*Task statement:* Exactly repeat the full listing that follows.

*Supplied information:*
+ + +

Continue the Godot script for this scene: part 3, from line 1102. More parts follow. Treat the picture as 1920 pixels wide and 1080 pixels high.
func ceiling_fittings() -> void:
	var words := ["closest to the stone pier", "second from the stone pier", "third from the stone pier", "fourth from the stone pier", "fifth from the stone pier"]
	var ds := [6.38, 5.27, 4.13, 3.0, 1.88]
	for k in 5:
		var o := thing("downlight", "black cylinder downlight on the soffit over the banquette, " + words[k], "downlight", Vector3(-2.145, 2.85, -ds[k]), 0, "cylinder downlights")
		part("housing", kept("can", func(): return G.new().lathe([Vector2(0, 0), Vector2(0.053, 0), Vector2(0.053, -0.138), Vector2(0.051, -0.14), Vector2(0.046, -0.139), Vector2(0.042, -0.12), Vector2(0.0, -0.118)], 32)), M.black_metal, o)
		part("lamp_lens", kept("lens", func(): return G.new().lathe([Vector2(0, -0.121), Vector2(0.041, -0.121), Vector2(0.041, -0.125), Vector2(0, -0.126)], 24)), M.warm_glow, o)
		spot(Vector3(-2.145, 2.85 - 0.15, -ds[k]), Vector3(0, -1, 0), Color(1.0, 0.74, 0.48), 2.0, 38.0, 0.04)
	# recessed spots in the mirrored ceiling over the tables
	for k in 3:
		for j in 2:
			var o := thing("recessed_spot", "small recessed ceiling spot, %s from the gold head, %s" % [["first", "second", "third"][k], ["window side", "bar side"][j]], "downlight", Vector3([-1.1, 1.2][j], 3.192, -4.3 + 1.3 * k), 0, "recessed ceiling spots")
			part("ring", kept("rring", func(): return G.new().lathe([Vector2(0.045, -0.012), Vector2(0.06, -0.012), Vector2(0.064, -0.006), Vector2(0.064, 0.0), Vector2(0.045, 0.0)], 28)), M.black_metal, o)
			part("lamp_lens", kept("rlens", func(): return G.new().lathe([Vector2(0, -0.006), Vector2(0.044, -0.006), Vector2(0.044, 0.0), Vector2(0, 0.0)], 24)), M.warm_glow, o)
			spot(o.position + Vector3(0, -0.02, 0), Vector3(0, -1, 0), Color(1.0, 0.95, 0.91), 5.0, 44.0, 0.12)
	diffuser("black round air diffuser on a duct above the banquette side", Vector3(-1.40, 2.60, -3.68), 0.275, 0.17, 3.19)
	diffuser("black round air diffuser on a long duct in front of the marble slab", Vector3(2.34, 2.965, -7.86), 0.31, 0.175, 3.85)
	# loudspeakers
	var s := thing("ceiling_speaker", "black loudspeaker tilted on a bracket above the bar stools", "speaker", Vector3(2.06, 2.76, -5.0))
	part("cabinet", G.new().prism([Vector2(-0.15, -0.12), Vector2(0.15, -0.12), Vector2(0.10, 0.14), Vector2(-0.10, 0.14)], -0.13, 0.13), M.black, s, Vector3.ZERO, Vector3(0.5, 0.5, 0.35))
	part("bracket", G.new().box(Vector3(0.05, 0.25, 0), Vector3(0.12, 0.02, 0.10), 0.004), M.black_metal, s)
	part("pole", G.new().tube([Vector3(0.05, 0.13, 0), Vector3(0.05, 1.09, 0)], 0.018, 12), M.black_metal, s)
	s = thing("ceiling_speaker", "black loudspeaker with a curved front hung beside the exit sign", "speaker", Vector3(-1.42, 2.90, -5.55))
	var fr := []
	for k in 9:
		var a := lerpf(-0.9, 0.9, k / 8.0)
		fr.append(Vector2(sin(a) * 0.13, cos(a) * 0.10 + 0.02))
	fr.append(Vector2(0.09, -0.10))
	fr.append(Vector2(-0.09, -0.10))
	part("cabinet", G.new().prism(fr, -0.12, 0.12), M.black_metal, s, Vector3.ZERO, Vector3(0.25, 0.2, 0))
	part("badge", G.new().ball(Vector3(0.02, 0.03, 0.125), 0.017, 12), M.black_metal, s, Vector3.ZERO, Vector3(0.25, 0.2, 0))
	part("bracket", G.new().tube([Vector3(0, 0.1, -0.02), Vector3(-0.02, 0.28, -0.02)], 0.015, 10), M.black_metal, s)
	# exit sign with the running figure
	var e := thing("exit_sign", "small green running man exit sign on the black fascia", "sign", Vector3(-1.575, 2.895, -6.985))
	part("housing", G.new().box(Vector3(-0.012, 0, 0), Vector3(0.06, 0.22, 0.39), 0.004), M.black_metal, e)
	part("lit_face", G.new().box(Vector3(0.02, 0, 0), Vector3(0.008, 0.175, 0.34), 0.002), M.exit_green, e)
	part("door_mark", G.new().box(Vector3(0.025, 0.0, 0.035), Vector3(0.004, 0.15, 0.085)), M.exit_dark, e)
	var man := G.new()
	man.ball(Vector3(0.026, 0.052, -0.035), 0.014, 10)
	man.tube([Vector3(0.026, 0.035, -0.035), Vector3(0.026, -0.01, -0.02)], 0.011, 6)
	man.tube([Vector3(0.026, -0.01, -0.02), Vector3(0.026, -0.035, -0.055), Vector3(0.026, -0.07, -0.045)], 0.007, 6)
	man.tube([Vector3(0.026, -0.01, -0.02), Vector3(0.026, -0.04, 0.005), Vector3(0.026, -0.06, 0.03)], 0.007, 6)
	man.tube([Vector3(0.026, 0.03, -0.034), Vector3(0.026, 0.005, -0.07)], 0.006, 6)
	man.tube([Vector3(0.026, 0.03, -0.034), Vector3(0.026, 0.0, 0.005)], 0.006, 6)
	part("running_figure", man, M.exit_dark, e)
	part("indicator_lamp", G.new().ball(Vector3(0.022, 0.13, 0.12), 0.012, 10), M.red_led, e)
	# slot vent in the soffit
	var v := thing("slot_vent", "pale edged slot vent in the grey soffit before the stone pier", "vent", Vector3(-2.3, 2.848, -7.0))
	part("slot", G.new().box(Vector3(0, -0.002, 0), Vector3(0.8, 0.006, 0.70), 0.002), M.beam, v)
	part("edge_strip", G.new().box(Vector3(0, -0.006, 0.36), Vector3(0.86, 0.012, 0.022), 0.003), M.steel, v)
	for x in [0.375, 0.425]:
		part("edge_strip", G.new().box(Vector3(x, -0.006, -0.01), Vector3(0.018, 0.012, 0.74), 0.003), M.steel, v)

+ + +

*Answer to the problem:*
Continue the Godot script for this scene: part 3, from line 1102. More parts follow. Treat the picture as 1920 pixels wide and 1080 pixels high.
func ceiling_fittings() -> void:
	var words := ["closest to the stone pier", "second from the stone pier", "third from the stone pier", "fourth from the stone pier", "fifth from the stone pier"]
	var ds := [6.38, 5.27, 4.13, 3.0, 1.88]
	for k in 5:
		var o := thing("downlight", "black cylinder downlight on the soffit over the banquette, " + words[k], "downlight", Vector3(-2.145, 2.85, -ds[k]), 0, "cylinder downlights")
		part("housing", kept("can", func(): return G.new().lathe([Vector2(0, 0), Vector2(0.053, 0), Vector2(0.053, -0.138), Vector2(0.051, -0.14), Vector2(0.046, -0.139), Vector2(0.042, -0.12), Vector2(0.0, -0.118)], 32)), M.black_metal, o)
		part("lamp_lens", kept("lens", func(): return G.new().lathe([Vector2(0, -0.121), Vector2(0.041, -0.121), Vector2(0.041, -0.125), Vector2(0, -0.126)], 24)), M.warm_glow, o)
		spot(Vector3(-2.145, 2.85 - 0.15, -ds[k]), Vector3(0, -1, 0), Color(1.0, 0.74, 0.48), 2.0, 38.0, 0.04)
	# recessed spots in the mirrored ceiling over the tables
	for k in 3:
		for j in 2:
			var o := thing("recessed_spot", "small recessed ceiling spot, %s from the gold head, %s" % [["first", "second", "third"][k], ["window side", "bar side"][j]], "downlight", Vector3([-1.1, 1.2][j], 3.192, -4.3 + 1.3 * k), 0, "recessed ceiling spots")
			part("ring", kept("rring", func(): return G.new().lathe([Vector2(0.045, -0.012), Vector2(0.06, -0.012), Vector2(0.064, -0.006), Vector2(0.064, 0.0), Vector2(0.045, 0.0)], 28)), M.black_metal, o)
			part("lamp_lens", kept("rlens", func(): return G.new().lathe([Vector2(0, -0.006), Vector2(0.044, -0.006), Vector2(0.044, 0.0), Vector2(0, 0.0)], 24)), M.warm_glow, o)
			spot(o.position + Vector3(0, -0.02, 0), Vector3(0, -1, 0), Color(1.0, 0.95, 0.91), 5.0, 44.0, 0.12)
	diffuser("black round air diffuser on a duct above the banquette side", Vector3(-1.40, 2.60, -3.68), 0.275, 0.17, 3.19)
	diffuser("black round air diffuser on a long duct in front of the marble slab", Vector3(2.34, 2.965, -7.86), 0.31, 0.175, 3.85)
	# loudspeakers
	var s := thing("ceiling_speaker", "black loudspeaker tilted on a bracket above the bar stools", "speaker", Vector3(2.06, 2.76, -5.0))
	part("cabinet", G.new().prism([Vector2(-0.15, -0.12), Vector2(0.15, -0.12), Vector2(0.10, 0.14), Vector2(-0.10, 0.14)], -0.13, 0.13), M.black, s, Vector3.ZERO, Vector3(0.5, 0.5, 0.35))
	part("bracket", G.new().box(Vector3(0.05, 0.25, 0), Vector3(0.12, 0.02, 0.10), 0.004), M.black_metal, s)
	part("pole", G.new().tube([Vector3(0.05, 0.13, 0), Vector3(0.05, 1.09, 0)], 0.018, 12), M.black_metal, s)
	s = thing("ceiling_speaker", "black loudspeaker with a curved front hung beside the exit sign", "speaker", Vector3(-1.42, 2.90, -5.55))
	var fr := []
	for k in 9:
		var a := lerpf(-0.9, 0.9, k / 8.0)
		fr.append(Vector2(sin(a) * 0.13, cos(a) * 0.10 + 0.02))
	fr.append(Vector2(0.09, -0.10))
	fr.append(Vector2(-0.09, -0.10))
	part("cabinet", G.new().prism(fr, -0.12, 0.12), M.black_metal, s, Vector3.ZERO, Vector3(0.25, 0.2, 0))
	part("badge", G.new().ball(Vector3(0.02, 0.03, 0.125), 0.017, 12), M.black_metal, s, Vector3.ZERO, Vector3(0.25, 0.2, 0))
	part("bracket", G.new().tube([Vector3(0, 0.1, -0.02), Vector3(-0.02, 0.28, -0.02)], 0.015, 10), M.black_metal, s)
	# exit sign with the running figure
	var e := thing("exit_sign", "small green running man exit sign on the black fascia", "sign", Vector3(-1.575, 2.895, -6.985))
	part("housing", G.new().box(Vector3(-0.012, 0, 0), Vector3(0.06, 0.22, 0.39), 0.004), M.black_metal, e)
	part("lit_face", G.new().box(Vector3(0.02, 0, 0), Vector3(0.008, 0.175, 0.34), 0.002), M.exit_green, e)
	part("door_mark", G.new().box(Vector3(0.025, 0.0, 0.035), Vector3(0.004, 0.15, 0.085)), M.exit_dark, e)
	var man := G.new()
	man.ball(Vector3(0.026, 0.052, -0.035), 0.014, 10)
	man.tube([Vector3(0.026, 0.035, -0.035), Vector3(0.026, -0.01, -0.02)], 0.011, 6)
	man.tube([Vector3(0.026, -0.01, -0.02), Vector3(0.026, -0.035, -0.055), Vector3(0.026, -0.07, -0.045)], 0.007, 6)
	man.tube([Vector3(0.026, -0.01, -0.02), Vector3(0.026, -0.04, 0.005), Vector3(0.026, -0.06, 0.03)], 0.007, 6)
	man.tube([Vector3(0.026, 0.03, -0.034), Vector3(0.026, 0.005, -0.07)], 0.006, 6)
	man.tube([Vector3(0.026, 0.03, -0.034), Vector3(0.026, 0.0, 0.005)], 0.006, 6)
	part("running_figure", man, M.exit_dark, e)
	part("indicator_lamp", G.new().ball(Vector3(0.022, 0.13, 0.12), 0.012, 10), M.red_led, e)
	# slot vent in the soffit
	var v := thing("slot_vent", "pale edged slot vent in the grey soffit before the stone pier", "vent", Vector3(-2.3, 2.848, -7.0))
	part("slot", G.new().box(Vector3(0, -0.002, 0), Vector3(0.8, 0.006, 0.70), 0.002), M.beam, v)
	part("edge_strip", G.new().box(Vector3(0, -0.006, 0.36), Vector3(0.86, 0.012, 0.022), 0.003), M.steel, v)
	for x in [0.375, 0.425]:
		part("edge_strip", G.new().box(Vector3(x, -0.006, -0.01), Vector3(0.018, 0.012, 0.74), 0.003), M.steel, v)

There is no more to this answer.